Work to do: Copy each line exactly. Leave nothing out.

## BEGIN

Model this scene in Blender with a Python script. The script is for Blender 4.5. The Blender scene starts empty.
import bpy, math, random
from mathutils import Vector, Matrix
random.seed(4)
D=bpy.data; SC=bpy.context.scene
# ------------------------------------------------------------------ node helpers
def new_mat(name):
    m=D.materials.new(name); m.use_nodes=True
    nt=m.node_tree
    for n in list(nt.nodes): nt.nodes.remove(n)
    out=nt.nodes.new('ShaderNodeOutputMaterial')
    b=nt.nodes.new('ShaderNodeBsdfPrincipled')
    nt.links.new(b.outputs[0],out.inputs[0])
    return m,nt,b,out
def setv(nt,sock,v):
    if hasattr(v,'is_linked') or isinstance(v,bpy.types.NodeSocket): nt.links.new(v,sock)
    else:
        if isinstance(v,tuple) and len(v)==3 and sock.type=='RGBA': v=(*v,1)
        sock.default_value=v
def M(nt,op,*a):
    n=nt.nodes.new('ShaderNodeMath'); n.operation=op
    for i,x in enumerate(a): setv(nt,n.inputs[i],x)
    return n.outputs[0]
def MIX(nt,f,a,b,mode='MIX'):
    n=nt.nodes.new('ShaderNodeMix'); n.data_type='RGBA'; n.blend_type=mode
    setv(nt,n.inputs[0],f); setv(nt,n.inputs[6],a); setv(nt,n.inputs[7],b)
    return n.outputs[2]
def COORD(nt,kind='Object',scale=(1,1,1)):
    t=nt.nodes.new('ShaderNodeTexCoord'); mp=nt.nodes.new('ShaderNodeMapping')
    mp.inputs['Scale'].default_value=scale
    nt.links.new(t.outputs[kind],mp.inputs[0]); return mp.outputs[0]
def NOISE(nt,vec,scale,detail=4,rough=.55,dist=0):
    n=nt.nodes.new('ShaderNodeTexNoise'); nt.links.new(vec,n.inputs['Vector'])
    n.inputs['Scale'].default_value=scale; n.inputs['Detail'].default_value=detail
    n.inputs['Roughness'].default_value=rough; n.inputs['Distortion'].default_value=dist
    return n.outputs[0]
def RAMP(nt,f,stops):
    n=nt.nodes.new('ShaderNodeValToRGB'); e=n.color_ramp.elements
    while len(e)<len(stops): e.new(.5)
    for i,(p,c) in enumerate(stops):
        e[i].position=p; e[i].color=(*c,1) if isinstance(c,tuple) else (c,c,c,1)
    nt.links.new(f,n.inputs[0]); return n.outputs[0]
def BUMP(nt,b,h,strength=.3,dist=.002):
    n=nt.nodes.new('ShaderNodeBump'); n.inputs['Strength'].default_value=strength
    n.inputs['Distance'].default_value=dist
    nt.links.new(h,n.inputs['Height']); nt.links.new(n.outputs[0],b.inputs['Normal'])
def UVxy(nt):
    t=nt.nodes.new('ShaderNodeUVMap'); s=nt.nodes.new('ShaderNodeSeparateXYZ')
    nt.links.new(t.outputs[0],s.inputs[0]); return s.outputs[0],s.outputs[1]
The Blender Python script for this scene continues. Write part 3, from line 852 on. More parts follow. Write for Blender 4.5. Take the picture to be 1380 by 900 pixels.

## END

Written response:
Model this scene in Blender with a Python script. The script is for Blender 4.5. The Blender scene starts empty.
import bpy, math, random
from mathutils import Vector, Matrix
random.seed(4)
D=bpy.data; SC=bpy.context.scene
# ------------------------------------------------------------------ node helpers
def new_mat(name):
    m=D.materials.new(name); m.use_nodes=True
    nt=m.node_tree
    for n in list(nt.nodes): nt.nodes.remove(n)
    out=nt.nodes.new('ShaderNodeOutputMaterial')
    b=nt.nodes.new('ShaderNodeBsdfPrincipled')
    nt.links.new(b.outputs[0],out.inputs[0])
    return m,nt,b,out
def setv(nt,sock,v):
    if hasattr(v,'is_linked') or isinstance(v,bpy.types.NodeSocket): nt.links.new(v,sock)
    else:
        if isinstance(v,tuple) and len(v)==3 and sock.type=='RGBA': v=(*v,1)
        sock.default_value=v
def M(nt,op,*a):
    n=nt.nodes.new('ShaderNodeMath'); n.operation=op
    for i,x in enumerate(a): setv(nt,n.inputs[i],x)
    return n.outputs[0]
def MIX(nt,f,a,b,mode='MIX'):
    n=nt.nodes.new('ShaderNodeMix'); n.data_type='RGBA'; n.blend_type=mode
    setv(nt,n.inputs[0],f); setv(nt,n.inputs[6],a); setv(nt,n.inputs[7],b)
    return n.outputs[2]
def COORD(nt,kind='Object',scale=(1,1,1)):
    t=nt.nodes.new('ShaderNodeTexCoord'); mp=nt.nodes.new('ShaderNodeMapping')
    mp.inputs['Scale'].default_value=scale
    nt.links.new(t.outputs[kind],mp.inputs[0]); return mp.outputs[0]
def NOISE(nt,vec,scale,detail=4,rough=.55,dist=0):
    n=nt.nodes.new('ShaderNodeTexNoise'); nt.links.new(vec,n.inputs['Vector'])
    n.inputs['Scale'].default_value=scale; n.inputs['Detail'].default_value=detail
    n.inputs['Roughness'].default_value=rough; n.inputs['Distortion'].default_value=dist
    return n.outputs[0]
def RAMP(nt,f,stops):
    n=nt.nodes.new('ShaderNodeValToRGB'); e=n.color_ramp.elements
    while len(e)<len(stops): e.new(.5)
    for i,(p,c) in enumerate(stops):
        e[i].position=p; e[i].color=(*c,1) if isinstance(c,tuple) else (c,c,c,1)
    nt.links.new(f,n.inputs[0]); return n.outputs[0]
def BUMP(nt,b,h,strength=.3,dist=.002):
    n=nt.nodes.new('ShaderNodeBump'); n.inputs['Strength'].default_value=strength
    n.inputs['Distance'].default_value=dist
    nt.links.new(h,n.inputs['Height']); nt.links.new(n.outputs[0],b.inputs['Normal'])
def UVxy(nt):
    t=nt.nodes.new('ShaderNodeUVMap'); s=nt.nodes.new('ShaderNodeSeparateXYZ')
    nt.links.new(t.outputs[0],s.inputs[0]); return s.outputs[0],s.outputs[1]
The Blender Python script for this scene continues. Write part 3, from line 852 on. More parts follow. Write for Blender 4.5. Take the picture to be 1380 by 900 pixels.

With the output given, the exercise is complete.